- _Entries with scene source code_:
::::::::::

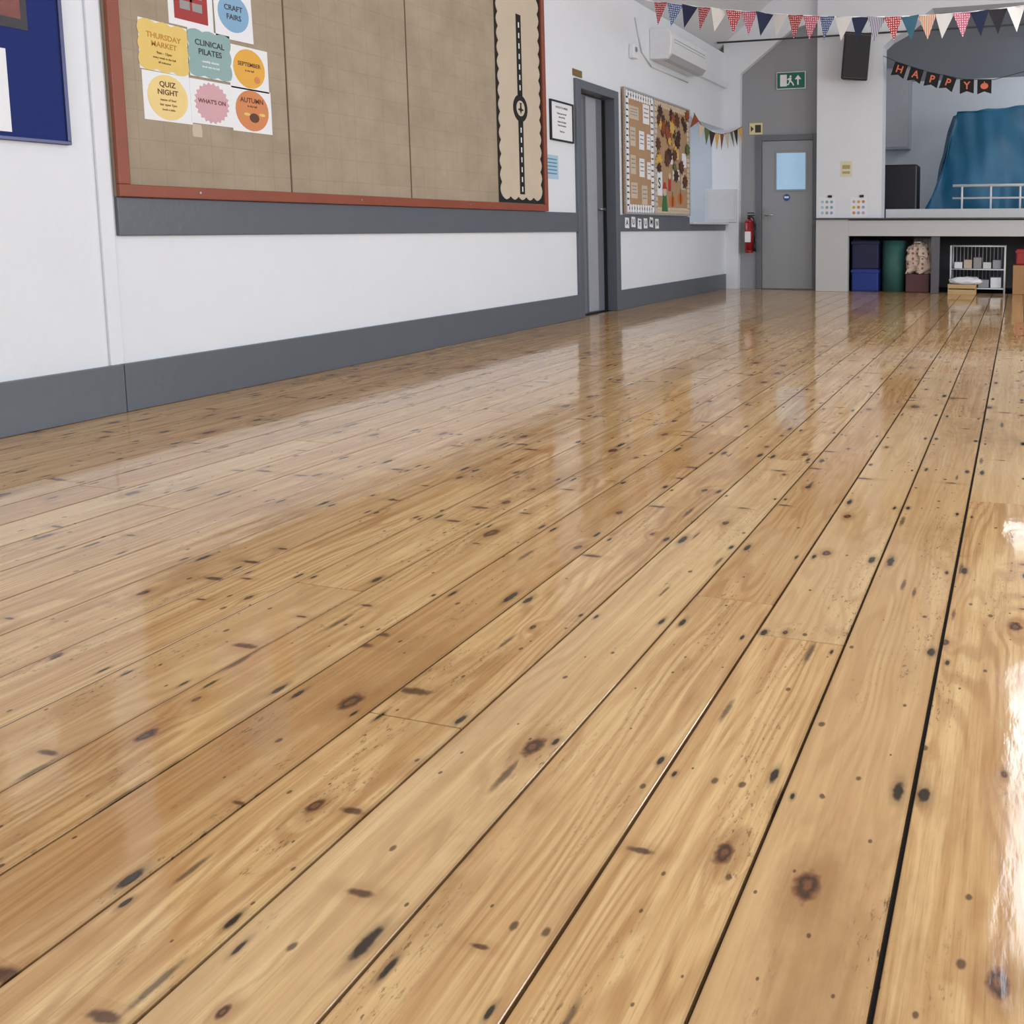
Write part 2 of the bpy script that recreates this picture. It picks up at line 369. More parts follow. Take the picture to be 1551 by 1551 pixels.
# ------------------------------------------------------------ exit door
d2=B().box(0,.075,0,.04,0,2.04).box(.775,.85,0,.04,0,2.04).box(.075,.775,0,.04,1.965,2.04).done('door_2',mat('door_frame_grey',(106,110,117),.4),M=T(-3.40,11.52,0),bevel=.005)
struct(d2,'grey door with a small frosted window below the exit sign','door')
lf=B().box(.08,.77,.015,.035,.01,1.96).done('door_leaf',GREYDOOR,parent=d2,bevel=.003)
B().box(.26,.70,.005,.015,1.30,1.83).done('window_frame',GREYDOOR,parent=d2,bevel=.003)
B().box(.285,.675,.0,.006,1.325,1.80).done('window_pane',mat('frosted_pane',(160,196,222),.25,.15,3,emit=.35),parent=d2)  # pane's own glow stands in for daylight coming from behind the door
B().cyl((.42,.015,1.22),(.42,.008,1.22),.045,n=28).done('round_sign',mat('sign_blue',(40,80,150),.4),parent=d2)
B().box(.39,.45,.004,.009,1.21,1.235).done('sign_mark',PAPER,parent=d2)
B().cyl((.13,.015,.99),(.13,-.05,.99),.012).cyl((.13,-.045,.99),(.25,-.045,.99),.010).box(.105,.155,.008,.016,.92,1.07).done('handle',STEEL,parent=d2)

# ------------------------------------------------------------ exit sign
ex=B().prism(rect(.39,.22),0,.03).done('exit_sign',PAPER,M=MF(-2.925,2.735,11.555),bevel=.004)
tag(ex,'green running man fire exit sign with arrow','exit sign')
B().prism(rect(.37,.20),.03,.033).done('sign_face',mat('exit_green',(24,96,78),.4,.03,emit=.08),parent=ex)
b=B(); 
b.prism(rect(.09,.15,-.1,0),.033,.034)
b.prism([(.085,-.06),(.105,-.06),(.105,.01),(.14,.01),(.095,.065),(.05,.01),(.085,.01)],.033,.034)
b.prism(circ(.014,-.005,.05,14),.033,.035)
b.prism([(-.02,.035),(.01,.03),(.004,-.005),(.03,-.03),(.045,-.065),(.03,-.07),(.012,-.035),(-.01,-.02),(-.03,-.06),(-.06,-.06),(-.06,-.047),(-.037,-.045),(-.022,-.005),(-.045,.012),(-.055,.0),(-.062,.006)],.033,.036)
b.done('pictogram',TXTW,parent=ex)
sg=B().prism(rect(.18,.15),0,.008).done('safety_notice',mat('notice_yellow',(226,214,160),.5),M=MF(-3.41,2.13,11.558))
tag(sg,'small yellow and white notice above the door corner','sign')
B().prism(rect(.08,.1,.03,0),.008,.009).prism([(-.07,-.04),(-.03,0),(-.07,.04)],.008,.009).done('sign_mark',TXTD,parent=sg)

# ------------------------------------------------------------ fire extinguisher
fe=B().cyl((0,0,.03),(0,0,.40),.062,n=24).cyl((0,0,.40),(0,0,.445),.062,.028,n=24).cyl((0,0,.0),(0,0,.03),.054,.062,n=24).done('fire_extinguisher',mat('extinguisher_red',(150,24,28),.3),M=T(-3.47,11.43,.49))
tag(fe,'red fire extinguisher hung on the grey wall','fire extinguisher')
B().cyl((0,0,.445),(0,0,.49),.022,.02).box(-.02,.075,-.012,.012,.485,.5).box(-.02,.07,-.012,.012,.52,.532).done('valve',BLACK,parent=fe)
B().tube([(.02,-.02,.48),(.07,-.03,.46),(.085,-.03,.36),(.085,-.03,.14)],.011).cyl((.085,-.03,.14),(.085,-.03,.02),.016,.022).done('hose',BLACK,parent=fe)
B().box(-.04,.04,-.065,-.060,.14,.28).done('label',PAPER,parent=fe)
B().box(-.03,.03,.055,.128,.33,.42).done('bracket',BLACK,parent=fe)

# ------------------------------------------------------------ main pinboard
bd=B().box(0,3.72,0,1.80,0,.018).done('pinboard',HESS,M=ML(3.0,.957,0))
tag(bd,'large hessian pinboard with a red-brown wooden frame','pinboard')
fr=B().box(0,3.72,0,.055,.018,.04).box(0,3.72,1.745,1.80,.018,.04).box(0,.055,.055,1.745,.018,.04).box(3.67,3.72,.055,1.745,.018,.04)
fr.done('frame',TERRA,parent=bd,bevel=.004)
for xx in (.99,1.99): B().box(xx-.004,xx+.004,.055,1.745,.018,.0205).done('seam',mat('seam_brown',(100,78,56),.8),parent=bd)
for xx in (.4,1.5,2.6): B().cyl((xx,.03,.04),(xx,.03,.043),.006,n=10).done('screw',STEEL,parent=bd)
rd=B().prism(rect(.66,1.68),0,.003).done('road_display',BLACKCARD,M=ML(6.338,1.855,.0182))
tag(rd,'cream paper strip with scalloped black border and black road','wall display')
B().prism(wavy(.57,1.58,-.026,.10),.003,.006).done('backing_paper',CREAM,parent=rd)
B().box(-.035,.035,-.77,-.20,.006,.008).box(-.035,.035,.0,.62,.006,.008).prism(circ(.105,0,-.10),.006,.008).done('road',BLACKCARD,parent=rd)
for k in range(7): B().box(-.007,.007,-.75+k*.077,-.71+k*.077,.008,.0095).done('road_marking',TXTW,parent=rd)
for k in range(7): B().box(-.007,.007,.04+k*.08,.08+k*.08,.008,.0095).done('road_marking',TXTW,parent=rd)
B().prism(circ(.06,0,-.10),.008,.010).done('roundabout',CREAM,parent=rd)
B().prism([(0,-.045),(.012,-.02),(.045,-.01),(.012,.0),(.008,.03),(.018,.042),(-.018,.042),(-.008,.03),(-.012,0),(-.045,-.01),(-.012,-.02)],.010,.0115,R=T(0,-.10,0)).done('emblem',BLACKCARD,parent=rd)

# posters
YEL=mat('poster_yellow',(226,196,112),.55,.06,18); TEAL=mat('poster_teal',(140,172,172),.55); ORG=mat('poster_orange',(226,170,66),.55); PNK=mat('poster_pink',(208,164,172),.55)
DOR=mat('poster_dark_orange',(208,134,84),.55); BLU=mat('poster_blue',(130,172,206),.55); REDP=mat('poster_red',(160,48,46),.5); LYEL=mat('poster_light_yellow',(234,208,140),.55)
INKO=mat('ink_ochre',(190,136,56),.7); INKD=mat('ink_brown',(96,60,44),.7)
def poster(u,v,w,h,label,tilt=0,wd=.0182):
    o=B().prism(rect(w,h),0,.0015).done('poster',PAPER,M=ML(u,v,wd)@Matrix.Rotation(tilt,4,'Z'))
    return tag(o,label,'poster','event posters on the pinboard')
def shape(par,pts,m,name='motif',z=.0015): return B().prism(pts,z,z+.0008).done(name,m,parent=par)
def tx(par,rows,m,z=.0025):
    for (s,sz,x,y) in rows: text(s,sz,par,x,y,z,m)
p=poster(3.275,1.645,.245,.225,'yellow thursday market poster with wavy edges',-.02); shape(p,wavy(.235,.205,-.012,.06),YEL)
tx(p,[('THURSDAY',.034,0,.045),('MARKET',.034,0,.008)],INKO); tx(p,[('9am - 12pm',.016,0,-.028),('every week in the hall',.013,0,-.05),('all welcome',.013,0,-.07)],INKD)
p=poster(3.52,1.655,.235,.225,'teal clinical pilates class poster',0,.0198); shape(p,wavy(.225,.205,-.01,.07),TEAL)
tx(p,[('CLINICAL',.038,0,.05),('PILATES',.038,0,.008)],TXTD); tx(p,[('weekly classes',.016,0,-.035),('book with the hall',.013,0,-.06)],TXTW)
p=poster(3.75,1.628,.24,.215,'orange round september poster'); shape(p,circ(.098),ORG)
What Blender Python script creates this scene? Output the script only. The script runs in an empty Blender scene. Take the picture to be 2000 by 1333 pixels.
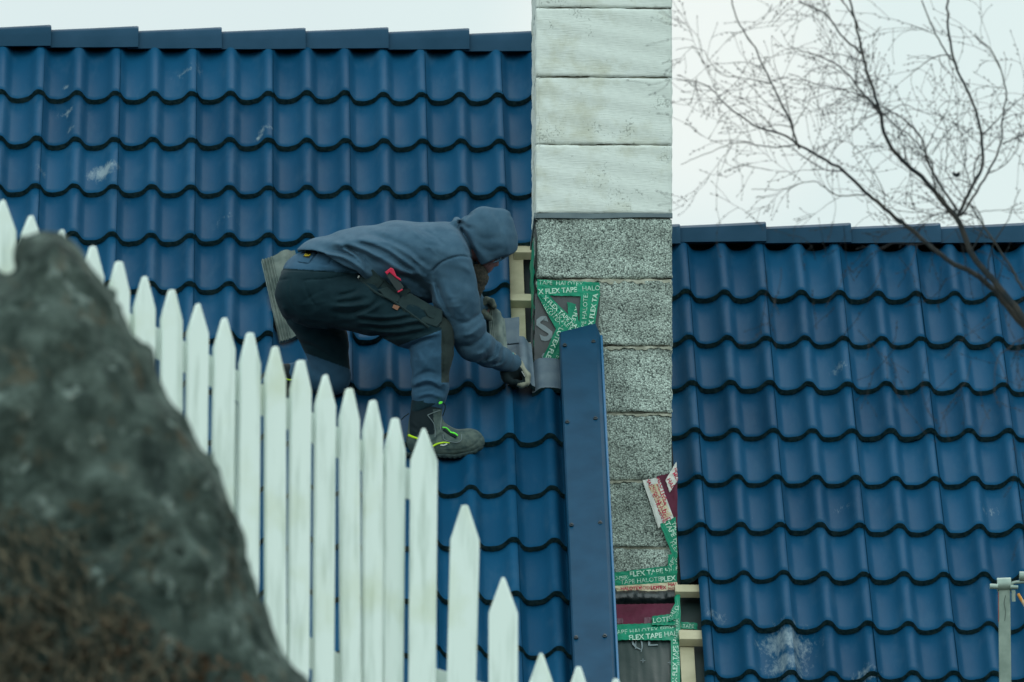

::::::::::

Write out every entry again word for word, without any of the pictures.

Write part 2 of the bpy script that recreates this picture. It picks up at line 369. More parts follow. Take the picture to be 1551 by 1551 pixels.
# ------------------------------------------------------------ exit door
d2=B().box(0,.075,0,.04,0,2.04).box(.775,.85,0,.04,0,2.04).box(.075,.775,0,.04,1.965,2.04).done('door_2',mat('door_frame_grey',(106,110,117),.4),M=T(-3.40,11.52,0),bevel=.005)
struct(d2,'grey door with a small frosted window below the exit sign','door')
lf=B().box(.08,.77,.015,.035,.01,1.96).done('door_leaf',GREYDOOR,parent=d2,bevel=.003)
B().box(.26,.70,.005,.015,1.30,1.83).done('window_frame',GREYDOOR,parent=d2,bevel=.003)
B().box(.285,.675,.0,.006,1.325,1.80).done('window_pane',mat('frosted_pane',(160,196,222),.25,.15,3,emit=.35),parent=d2)  # pane's own glow stands in for daylight coming from behind the door
B().cyl((.42,.015,1.22),(.42,.008,1.22),.045,n=28).done('round_sign',mat('sign_blue',(40,80,150),.4),parent=d2)
B().box(.39,.45,.004,.009,1.21,1.235).done('sign_mark',PAPER,parent=d2)
B().cyl((.13,.015,.99),(.13,-.05,.99),.012).cyl((.13,-.045,.99),(.25,-.045,.99),.010).box(.105,.155,.008,.016,.92,1.07).done('handle',STEEL,parent=d2)

# ------------------------------------------------------------ exit sign
ex=B().prism(rect(.39,.22),0,.03).done('exit_sign',PAPER,M=MF(-2.925,2.735,11.555),bevel=.004)
tag(ex,'green running man fire exit sign with arrow','exit sign')
B().prism(rect(.37,.20),.03,.033).done('sign_face',mat('exit_green',(24,96,78),.4,.03,emit=.08),parent=ex)
b=B(); 
b.prism(rect(.09,.15,-.1,0),.033,.034)
b.prism([(.085,-.06),(.105,-.06),(.105,.01),(.14,.01),(.095,.065),(.05,.01),(.085,.01)],.033,.034)
b.prism(circ(.014,-.005,.05,14),.033,.035)
b.prism([(-.02,.035),(.01,.03),(.004,-.005),(.03,-.03),(.045,-.065),(.03,-.07),(.012,-.035),(-.01,-.02),(-.03,-.06),(-.06,-.06),(-.06,-.047),(-.037,-.045),(-.022,-.005),(-.045,.012),(-.055,.0),(-.062,.006)],.033,.036)
b.done('pictogram',TXTW,parent=ex)
sg=B().prism(rect(.18,.15),0,.008).done('safety_notice',mat('notice_yellow',(226,214,160),.5),M=MF(-3.41,2.13,11.558))
tag(sg,'small yellow and white notice above the door corner','sign')
B().prism(rect(.08,.1,.03,0),.008,.009).prism([(-.07,-.04),(-.03,0),(-.07,.04)],.008,.009).done('sign_mark',TXTD,parent=sg)

# ------------------------------------------------------------ fire extinguisher
fe=B().cyl((0,0,.03),(0,0,.40),.062,n=24).cyl((0,0,.40),(0,0,.445),.062,.028,n=24).cyl((0,0,.0),(0,0,.03),.054,.062,n=24).done('fire_extinguisher',mat('extinguisher_red',(150,24,28),.3),M=T(-3.47,11.43,.49))
tag(fe,'red fire extinguisher hung on the grey wall','fire extinguisher')
B().cyl((0,0,.445),(0,0,.49),.022,.02).box(-.02,.075,-.012,.012,.485,.5).box(-.02,.07,-.012,.012,.52,.532).done('valve',BLACK,parent=fe)
B().tube([(.02,-.02,.48),(.07,-.03,.46),(.085,-.03,.36),(.085,-.03,.14)],.011).cyl((.085,-.03,.14),(.085,-.03,.02),.016,.022).done('hose',BLACK,parent=fe)
B().box(-.04,.04,-.065,-.060,.14,.28).done('label',PAPER,parent=fe)
B().box(-.03,.03,.055,.128,.33,.42).done('bracket',BLACK,parent=fe)

# ------------------------------------------------------------ main pinboard
bd=B().box(0,3.72,0,1.80,0,.018).done('pinboard',HESS,M=ML(3.0,.957,0))
tag(bd,'large hessian pinboard with a red-brown wooden frame','pinboard')
fr=B().box(0,3.72,0,.055,.018,.04).box(0,3.72,1.745,1.80,.018,.04).box(0,.055,.055,1.745,.018,.04).box(3.67,3.72,.055,1.745,.018,.04)
fr.done('frame',TERRA,parent=bd,bevel=.004)
for xx in (.99,1.99): B().box(xx-.004,xx+.004,.055,1.745,.018,.0205).done('seam',mat('seam_brown',(100,78,56),.8),parent=bd)
for xx in (.4,1.5,2.6): B().cyl((xx,.03,.04),(xx,.03,.043),.006,n=10).done('screw',STEEL,parent=bd)
rd=B().prism(rect(.66,1.68),0,.003).done('road_display',BLACKCARD,M=ML(6.338,1.855,.0182))
tag(rd,'cream paper strip with scalloped black border and black road','wall display')
B().prism(wavy(.57,1.58,-.026,.10),.003,.006).done('backing_paper',CREAM,parent=rd)
B().box(-.035,.035,-.77,-.20,.006,.008).box(-.035,.035,.0,.62,.006,.008).prism(circ(.105,0,-.10),.006,.008).done('road',BLACKCARD,parent=rd)
for k in range(7): B().box(-.007,.007,-.75+k*.077,-.71+k*.077,.008,.0095).done('road_marking',TXTW,parent=rd)
for k in range(7): B().box(-.007,.007,.04+k*.08,.08+k*.08,.008,.0095).done('road_marking',TXTW,parent=rd)
B().prism(circ(.06,0,-.10),.008,.010).done('roundabout',CREAM,parent=rd)
B().prism([(0,-.045),(.012,-.02),(.045,-.01),(.012,.0),(.008,.03),(.018,.042),(-.018,.042),(-.008,.03),(-.012,0),(-.045,-.01),(-.012,-.02)],.010,.0115,R=T(0,-.10,0)).done('emblem',BLACKCARD,parent=rd)

# posters
YEL=mat('poster_yellow',(226,196,112),.55,.06,18); TEAL=mat('poster_teal',(140,172,172),.55); ORG=mat('poster_orange',(226,170,66),.55); PNK=mat('poster_pink',(208,164,172),.55)
DOR=mat('poster_dark_orange',(208,134,84),.55); BLU=mat('poster_blue',(130,172,206),.55); REDP=mat('poster_red',(160,48,46),.5); LYEL=mat('poster_light_yellow',(234,208,140),.55)
INKO=mat('ink_ochre',(190,136,56),.7); INKD=mat('ink_brown',(96,60,44),.7)
def poster(u,v,w,h,label,tilt=0,wd=.0182):
    o=B().prism(rect(w,h),0,.0015).done('poster',PAPER,M=ML(u,v,wd)@Matrix.Rotation(tilt,4,'Z'))
    return tag(o,label,'poster','event posters on the pinboard')
def shape(par,pts,m,name='motif',z=.0015): return B().prism(pts,z,z+.0008).done(name,m,parent=par)
def tx(par,rows,m,z=.0025):
    for (s,sz,x,y) in rows: text(s,sz,par,x,y,z,m)
p=poster(3.275,1.645,.245,.225,'yellow thursday market poster with wavy edges',-.02); shape(p,wavy(.235,.205,-.012,.06),YEL)
tx(p,[('THURSDAY',.034,0,.045),('MARKET',.034,0,.008)],INKO); tx(p,[('9am - 12pm',.016,0,-.028),('every week in the hall',.013,0,-.05),('all welcome',.013,0,-.07)],INKD)
p=poster(3.52,1.655,.235,.225,'teal clinical pilates class poster',0,.0198); shape(p,wavy(.225,.205,-.01,.07),TEAL)
tx(p,[('CLINICAL',.038,0,.05),('PILATES',.038,0,.008)],TXTD); tx(p,[('weekly classes',.016,0,-.035),('book with the hall',.013,0,-.06)],TXTW)
p=poster(3.75,1.628,.24,.215,'orange round september poster'); shape(p,circ(.098),ORG)
What Blender Python script creates this scene? Output the script only. The script runs in an empty Blender scene. Take the picture to be 2000 by 1333 pixels.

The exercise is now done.